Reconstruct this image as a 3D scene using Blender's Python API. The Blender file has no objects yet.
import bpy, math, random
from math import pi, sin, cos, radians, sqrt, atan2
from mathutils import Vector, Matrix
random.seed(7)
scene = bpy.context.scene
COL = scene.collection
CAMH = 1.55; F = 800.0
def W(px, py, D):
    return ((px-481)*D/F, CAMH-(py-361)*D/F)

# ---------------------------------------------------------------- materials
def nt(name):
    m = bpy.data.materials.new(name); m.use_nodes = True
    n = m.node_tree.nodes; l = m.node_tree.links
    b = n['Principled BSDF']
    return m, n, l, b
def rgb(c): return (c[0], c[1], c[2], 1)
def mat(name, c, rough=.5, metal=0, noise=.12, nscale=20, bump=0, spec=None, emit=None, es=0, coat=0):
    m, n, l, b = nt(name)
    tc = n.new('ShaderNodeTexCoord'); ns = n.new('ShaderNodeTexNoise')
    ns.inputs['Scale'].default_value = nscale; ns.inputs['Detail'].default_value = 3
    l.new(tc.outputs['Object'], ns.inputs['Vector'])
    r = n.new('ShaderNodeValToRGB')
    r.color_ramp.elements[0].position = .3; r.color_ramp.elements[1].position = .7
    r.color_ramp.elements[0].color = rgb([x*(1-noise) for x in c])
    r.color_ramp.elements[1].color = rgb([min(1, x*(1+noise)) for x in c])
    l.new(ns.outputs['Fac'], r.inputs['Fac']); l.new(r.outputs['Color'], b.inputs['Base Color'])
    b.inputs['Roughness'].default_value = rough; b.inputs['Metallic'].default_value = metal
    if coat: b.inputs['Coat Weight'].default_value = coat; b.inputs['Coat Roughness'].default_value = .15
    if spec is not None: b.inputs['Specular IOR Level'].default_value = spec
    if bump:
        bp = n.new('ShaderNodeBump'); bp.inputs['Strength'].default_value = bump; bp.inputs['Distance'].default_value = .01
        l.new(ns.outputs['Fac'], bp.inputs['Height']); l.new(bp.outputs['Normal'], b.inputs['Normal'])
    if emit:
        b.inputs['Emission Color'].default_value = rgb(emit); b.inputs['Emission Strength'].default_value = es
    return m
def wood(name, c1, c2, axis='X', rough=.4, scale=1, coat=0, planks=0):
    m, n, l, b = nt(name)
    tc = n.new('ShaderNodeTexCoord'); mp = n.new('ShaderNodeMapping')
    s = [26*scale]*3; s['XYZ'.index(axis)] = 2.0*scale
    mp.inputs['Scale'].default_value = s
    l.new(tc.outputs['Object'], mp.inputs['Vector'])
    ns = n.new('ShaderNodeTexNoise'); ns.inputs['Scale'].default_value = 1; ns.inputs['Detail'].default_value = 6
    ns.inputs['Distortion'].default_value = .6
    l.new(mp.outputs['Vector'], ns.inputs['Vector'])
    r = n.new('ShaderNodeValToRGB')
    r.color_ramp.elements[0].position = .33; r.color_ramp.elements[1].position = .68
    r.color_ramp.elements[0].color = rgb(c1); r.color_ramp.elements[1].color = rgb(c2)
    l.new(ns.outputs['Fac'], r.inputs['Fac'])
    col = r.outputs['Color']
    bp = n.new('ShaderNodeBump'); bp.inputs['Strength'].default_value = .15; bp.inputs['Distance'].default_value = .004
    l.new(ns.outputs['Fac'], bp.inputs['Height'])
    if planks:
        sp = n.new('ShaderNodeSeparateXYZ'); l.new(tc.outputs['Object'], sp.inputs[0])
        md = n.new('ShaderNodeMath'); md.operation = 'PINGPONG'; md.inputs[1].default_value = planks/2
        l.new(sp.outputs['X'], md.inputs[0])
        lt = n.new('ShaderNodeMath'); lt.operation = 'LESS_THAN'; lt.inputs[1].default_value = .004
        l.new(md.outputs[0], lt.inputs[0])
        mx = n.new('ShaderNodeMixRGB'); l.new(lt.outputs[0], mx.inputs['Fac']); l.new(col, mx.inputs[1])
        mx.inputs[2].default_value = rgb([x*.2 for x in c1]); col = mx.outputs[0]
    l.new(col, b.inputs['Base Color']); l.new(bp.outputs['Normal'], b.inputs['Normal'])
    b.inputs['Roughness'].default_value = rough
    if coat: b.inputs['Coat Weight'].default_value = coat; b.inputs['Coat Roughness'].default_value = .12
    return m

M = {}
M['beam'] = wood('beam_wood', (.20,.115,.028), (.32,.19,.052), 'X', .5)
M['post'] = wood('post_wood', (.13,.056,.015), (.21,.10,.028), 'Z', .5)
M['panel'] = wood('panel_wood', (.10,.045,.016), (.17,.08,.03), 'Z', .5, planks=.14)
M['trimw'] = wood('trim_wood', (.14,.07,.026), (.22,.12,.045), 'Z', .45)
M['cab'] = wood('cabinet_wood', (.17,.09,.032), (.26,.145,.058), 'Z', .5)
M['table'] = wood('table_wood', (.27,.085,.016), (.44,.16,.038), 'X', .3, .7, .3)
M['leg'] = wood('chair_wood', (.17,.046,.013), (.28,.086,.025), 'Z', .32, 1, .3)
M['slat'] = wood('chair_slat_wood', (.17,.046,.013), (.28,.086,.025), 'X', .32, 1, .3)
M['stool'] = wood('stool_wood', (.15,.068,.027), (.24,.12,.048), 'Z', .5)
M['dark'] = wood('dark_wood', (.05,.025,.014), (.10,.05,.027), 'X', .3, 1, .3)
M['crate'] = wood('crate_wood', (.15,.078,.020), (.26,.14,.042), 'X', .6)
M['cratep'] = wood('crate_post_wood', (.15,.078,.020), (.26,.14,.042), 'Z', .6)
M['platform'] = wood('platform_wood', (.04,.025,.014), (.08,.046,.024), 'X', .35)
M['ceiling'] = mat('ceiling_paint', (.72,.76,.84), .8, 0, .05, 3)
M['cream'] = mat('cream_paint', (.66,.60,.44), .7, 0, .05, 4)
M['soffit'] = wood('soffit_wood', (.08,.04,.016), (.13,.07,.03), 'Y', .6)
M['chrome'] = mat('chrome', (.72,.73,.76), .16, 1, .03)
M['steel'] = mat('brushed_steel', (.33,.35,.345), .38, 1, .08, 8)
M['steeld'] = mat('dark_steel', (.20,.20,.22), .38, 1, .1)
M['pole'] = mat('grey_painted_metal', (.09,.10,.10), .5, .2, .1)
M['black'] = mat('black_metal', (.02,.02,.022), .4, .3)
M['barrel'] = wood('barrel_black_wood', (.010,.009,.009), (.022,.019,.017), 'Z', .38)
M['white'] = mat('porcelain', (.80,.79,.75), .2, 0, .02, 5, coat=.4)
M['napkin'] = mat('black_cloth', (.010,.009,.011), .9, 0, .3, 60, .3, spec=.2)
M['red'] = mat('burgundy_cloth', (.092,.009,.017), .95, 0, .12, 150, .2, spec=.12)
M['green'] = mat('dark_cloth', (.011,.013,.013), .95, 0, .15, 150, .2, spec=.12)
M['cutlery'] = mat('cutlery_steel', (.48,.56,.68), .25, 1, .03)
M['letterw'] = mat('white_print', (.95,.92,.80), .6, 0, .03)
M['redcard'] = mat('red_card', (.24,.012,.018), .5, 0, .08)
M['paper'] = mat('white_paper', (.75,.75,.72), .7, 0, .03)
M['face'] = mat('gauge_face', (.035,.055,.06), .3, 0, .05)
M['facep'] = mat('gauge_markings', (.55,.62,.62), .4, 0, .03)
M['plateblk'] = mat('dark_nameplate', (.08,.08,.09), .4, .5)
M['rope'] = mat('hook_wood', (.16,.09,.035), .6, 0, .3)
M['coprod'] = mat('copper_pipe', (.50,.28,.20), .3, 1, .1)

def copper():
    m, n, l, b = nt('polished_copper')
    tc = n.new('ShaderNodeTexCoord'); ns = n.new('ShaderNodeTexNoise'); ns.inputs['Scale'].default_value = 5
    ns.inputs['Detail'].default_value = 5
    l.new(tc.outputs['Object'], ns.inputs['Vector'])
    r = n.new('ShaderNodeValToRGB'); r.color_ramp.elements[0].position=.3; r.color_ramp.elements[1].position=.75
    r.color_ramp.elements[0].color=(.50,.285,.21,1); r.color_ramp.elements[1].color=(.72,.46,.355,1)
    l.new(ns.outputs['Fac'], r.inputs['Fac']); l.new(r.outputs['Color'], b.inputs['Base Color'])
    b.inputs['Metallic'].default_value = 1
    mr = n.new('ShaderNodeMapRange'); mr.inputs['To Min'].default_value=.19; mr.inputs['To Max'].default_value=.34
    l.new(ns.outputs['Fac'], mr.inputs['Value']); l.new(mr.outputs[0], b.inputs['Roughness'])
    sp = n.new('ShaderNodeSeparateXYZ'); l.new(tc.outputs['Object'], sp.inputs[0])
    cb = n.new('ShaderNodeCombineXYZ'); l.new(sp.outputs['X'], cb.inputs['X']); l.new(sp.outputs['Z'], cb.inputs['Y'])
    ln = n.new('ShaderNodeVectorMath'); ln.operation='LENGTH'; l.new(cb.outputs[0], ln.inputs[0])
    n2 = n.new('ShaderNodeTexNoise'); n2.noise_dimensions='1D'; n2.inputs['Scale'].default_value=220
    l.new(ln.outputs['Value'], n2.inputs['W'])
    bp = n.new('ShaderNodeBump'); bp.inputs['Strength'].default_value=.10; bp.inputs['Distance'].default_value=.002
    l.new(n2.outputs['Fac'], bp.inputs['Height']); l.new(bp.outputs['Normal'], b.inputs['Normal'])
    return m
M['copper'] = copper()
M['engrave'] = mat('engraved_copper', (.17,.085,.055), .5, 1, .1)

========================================

▶ EXERCISE INSTRUCTIONS
What is needed is an exact copy of the lines from the start of the listing through the line where "return ((px-481)*D/F, CAMH-(py-361)*D/F)" sits, please, both end lines included and nothing more.

▶ SOLUTION FOR THIS PROBLEM
Reconstruct this image as a 3D scene using Blender's Python API. The Blender file has no objects yet.
import bpy, math, random
from math import pi, sin, cos, radians, sqrt, atan2
from mathutils import Vector, Matrix
random.seed(7)
scene = bpy.context.scene
COL = scene.collection
CAMH = 1.55; F = 800.0
def W(px, py, D):
    return ((px-481)*D/F, CAMH-(py-361)*D/F)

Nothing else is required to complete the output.